Elon Musk fala grosso pois sabe qual é a composição do nosso Congresso Nacional, muito especialmente da Câmara dos Deputados que, quando se tinha tudo preparado para votar o PL 2630/20, o chamado PL das Fake News, relatado pelo deputado Orlando Silva (PcdoB/SP) – que já tinha atendido a todas as demandas possíveis – deu sinais ao presidente da Câmara dos Deputados de que o acordo não ia vingar. Retirado de pauta antes da metade do ano de 2023, o projeto dorme em berço esplêndido. Com isso, não temos nenhuma regulação para tratar das fake news, da regulação online e das multas a serem impostas às plataformas digitais e redes sociais em casos de prevaricação. Como aconteceu com o X.

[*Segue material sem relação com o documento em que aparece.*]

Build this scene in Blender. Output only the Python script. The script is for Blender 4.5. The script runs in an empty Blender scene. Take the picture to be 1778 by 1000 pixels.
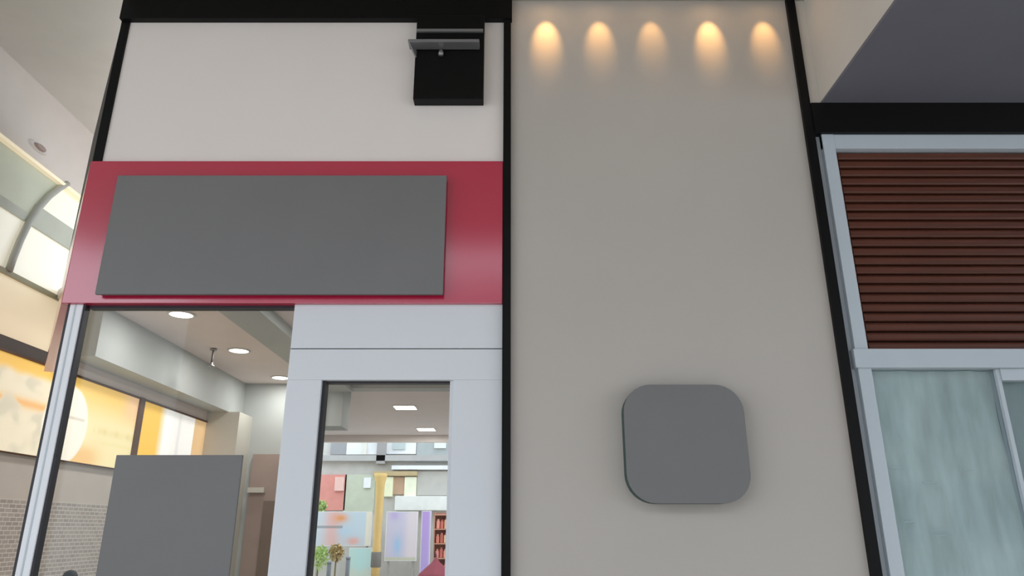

Infelizmente, por uma visão estreita dos nossos deputados, que compraram a versão das big techs de que o PL 2630/20 ia restringir a liberdade de expressão (como o capitalismo gosta dessa expressão) e até a liberdade religiosa (falaram que ia restringir o uso da Bíblia, vejam só!), ele foi engavetado. Os resultados estão aí. Sem regulamentação, o STF não tem um arcabouço sólido para combater o X, que contemple um sistema de multas equilibrado e em curva ascendente em função das infrações, como o europeu.
É bom lembrar que o arcabouço regulatório só funciona pelo seu lado punitivo quando pega naquilo que dói no capitalismo, a multa. Basta dar uma olhada rápida no valor das multas aplicadas pela União Europeia aos líderes de mercado como Google, Facebook, Instagram, WhatsApp, Telegram, Alibaba. O ministro Moraes fez muito bem em bloquear as contas da Starlink, uma das empresas de Musk no Brasil, que oferece serviços via satélite de baixa órbita, para que pague as multas devidas pela X. Conglomerados só cedem pelo bolso.
O ministro Moraes também fez bem em recuar na determinação de multar em R$ 50 mil /dia qualquer pessoa ou empresa que use qualquer subterfúgio (como VPNs) para acessar o X, mesmo o site estando banido do país, e de determinar que Google e Apple excluíssem de suas lojas o aplicativo de acesso à rede, tendo em vista a possibilidade de a empresa entrar rapidamente em negociação.
O embate X versus STF é mais uma peça no tabuleiro do xadrez político atual. Tem relevância porque representa uma forma de atuação da extrema-direita internacional, como ela se comporta nos países do Sul global a depender da correlação de suas forças políticas, e como pretende, em correlações de forças mais desfavoráveis, como a que ocorre neste momento no Brasil, mandar um forte recado para os demais países dependentes, especialmente aqueles que não têm participação efetiva no desenvolvimento das tecnologias que vão dominar as próximas décadas, a começar pela Inteligência Artificial.
Só que estamos convencidos de que podemos furar o bloqueio imposto pelos países do Norte Global, muito especialmente pelo conglomerado dos monopólios estadunidenses de tecnologia, e poder participar dessa nova onda do conhecimento. Para isso, precisamos de um projeto de desenvolvimento (temos um conjunto de programas que compõem um programa de desenvolvimento), um programa articulado e alocação de recursos nas prioridades definidas. Não é simples, mas também não é impossível. É só começar a trabalhar na direção correta.
(*) José Dirceu foi ministro-chefe da Casa Civil no primeiro governo Lula (2003-2005), presidente nacional do Partido dos Trabalhadores e deputado federal por São Paulo.